_Task goal_
Set the lines down again exactly, first line through the line that contains "build('ceiling_panel', mb, 'ceiling_paint', parent=ceil)", with no pictures.

◆ ◆ ◆ ◆ ◆

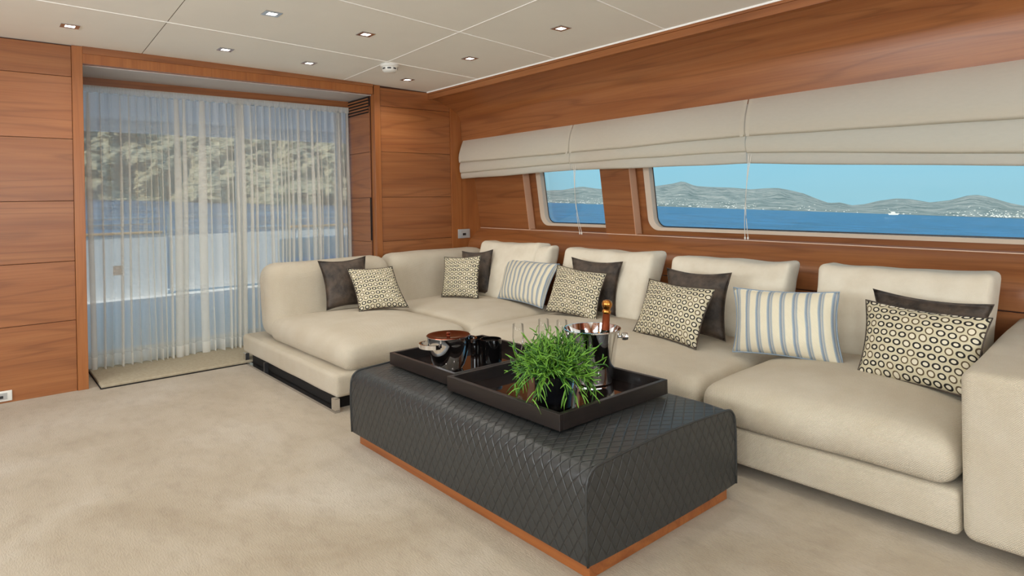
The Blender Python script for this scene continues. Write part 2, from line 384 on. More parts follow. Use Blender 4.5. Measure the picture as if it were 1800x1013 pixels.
for a in range(len(JX)-1):
    for b_ in range(len(JY)-1):
        g = .003
        c4 = [cross(JX[a], JY[b_]), cross(JX[a+1], JY[b_]), cross(JX[a+1], JY[b_+1]), cross(JX[a], JY[b_+1])]
        cm = Vector((sum(q[0] for q in c4)/4, sum(q[1] for q in c4)/4))
        def pt(u, v):
            A = Vector(c4[0]).lerp(Vector(c4[1]), u); B = Vector(c4[3]).lerp(Vector(c4[2]), u); q = A.lerp(B, v)
            q = Vector((q.x+(g if u == 0 else -g if u == 1 else 0), q.y+(g if v == 0 else -g if v == 1 else 0))); return q
        mb = MB()
        for k, dz in ((0, 0), (1, .004)):
            mb.grid(2, 5, lambda i, j: (*pt(i, j/4), zc(pt(i, j/4).y)+dz))
        bl = [0, 2, 4, 6, 8]; br = [1, 3, 5, 7, 9]
        loop = [0, 1, 3, 5, 7, 9, 8, 6, 4, 2]
        for i in range(10): p0, p1 = loop[i], loop[(i+1) % 10]; mb.f.append((p0, p1, p1+10, p0+10))
        build('ceiling_panel', mb, 'ceiling_paint', parent=ceil)

for fx in JX[1:5]:
    build('joint_bead', MB().tube([(fx(y), y, zc(y)+.0005) for y in [YP+(-.27-YP)*k/12 for k in range(13)]], .0042, 6), 'bead_and_highlight', parent=ceil)
build('joint_bead', MB().tube([(x, JY[4](x), zc(JY[4](x))+.0005) for x in (.02, 1.5, 3, 5, 7)], .0036, 6), 'bead_and_highlight', parent=ceil)
# ------------------------------------------------------------------ structure: back wall with the door alcove
ZG = [0, .453, .83, 1.212, 1.607, 2.004, 2.23]
wb = MB(); wb.box((-.12, YP-.1, 0), (-.012, -2.90, 2.24)); wb.box((-.12, -.80, 0), (-.012, .5, 2.24))
wallb = struct('wall_back', wb, 'groove', label='wood-panelled aft wall around the curtained door')
def ztop(y0, y1): return min(zc(y0), zc(y1))-.001
for (y0, y1) in ((-4.6, -2.957), (-6.3, -4.603), (-.757, -.034)):
    for k in range(6):
        z1 = min(ZG[k+1]-.003, ztop(y0, y1)); build('wood_panel', MB().box((-.014, y0, ZG[k]), (0, y1, z1)), 'wood_y', parent=wallb, bev=.0015)
build('corner_post', MB().box((-.06, -2.955, 0), (.010, -2.897, zc(-2.9)-.002)), 'wood_z', parent=wallb, bev=.002)
build('corner_post', MB().box((-.06, -.818, 0), (.008, -.762, zc(-.79)-.002)), 'wood_z', parent=wallb, bev=.002)
build('corner_post', MB().prism([(-.032, 0), (.083, 0), (.083, 1.925), (.068, 1.962), (.041, 1.994), (0, 2.024), (-.032, 2.040)], -.02, .012, 'X'), 'wood_z', parent=wallb, bev=.002)
build('end_panel', MB().box((-.02, .085, 0), (.004, .46, 1.95)), 'wood_z', parent=wallb)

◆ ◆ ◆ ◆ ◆

_Answer to the task_
The Blender Python script for this scene continues. Write part 2, from line 384 on. More parts follow. Use Blender 4.5. Measure the picture as if it were 1800x1013 pixels.
for a in range(len(JX)-1):
    for b_ in range(len(JY)-1):
        g = .003
        c4 = [cross(JX[a], JY[b_]), cross(JX[a+1], JY[b_]), cross(JX[a+1], JY[b_+1]), cross(JX[a], JY[b_+1])]
        cm = Vector((sum(q[0] for q in c4)/4, sum(q[1] for q in c4)/4))
        def pt(u, v):
            A = Vector(c4[0]).lerp(Vector(c4[1]), u); B = Vector(c4[3]).lerp(Vector(c4[2]), u); q = A.lerp(B, v)
            q = Vector((q.x+(g if u == 0 else -g if u == 1 else 0), q.y+(g if v == 0 else -g if v == 1 else 0))); return q
        mb = MB()
        for k, dz in ((0, 0), (1, .004)):
            mb.grid(2, 5, lambda i, j: (*pt(i, j/4), zc(pt(i, j/4).y)+dz))
        bl = [0, 2, 4, 6, 8]; br = [1, 3, 5, 7, 9]
        loop = [0, 1, 3, 5, 7, 9, 8, 6, 4, 2]
        for i in range(10): p0, p1 = loop[i], loop[(i+1) % 10]; mb.f.append((p0, p1, p1+10, p0+10))
        build('ceiling_panel', mb, 'ceiling_paint', parent=ceil)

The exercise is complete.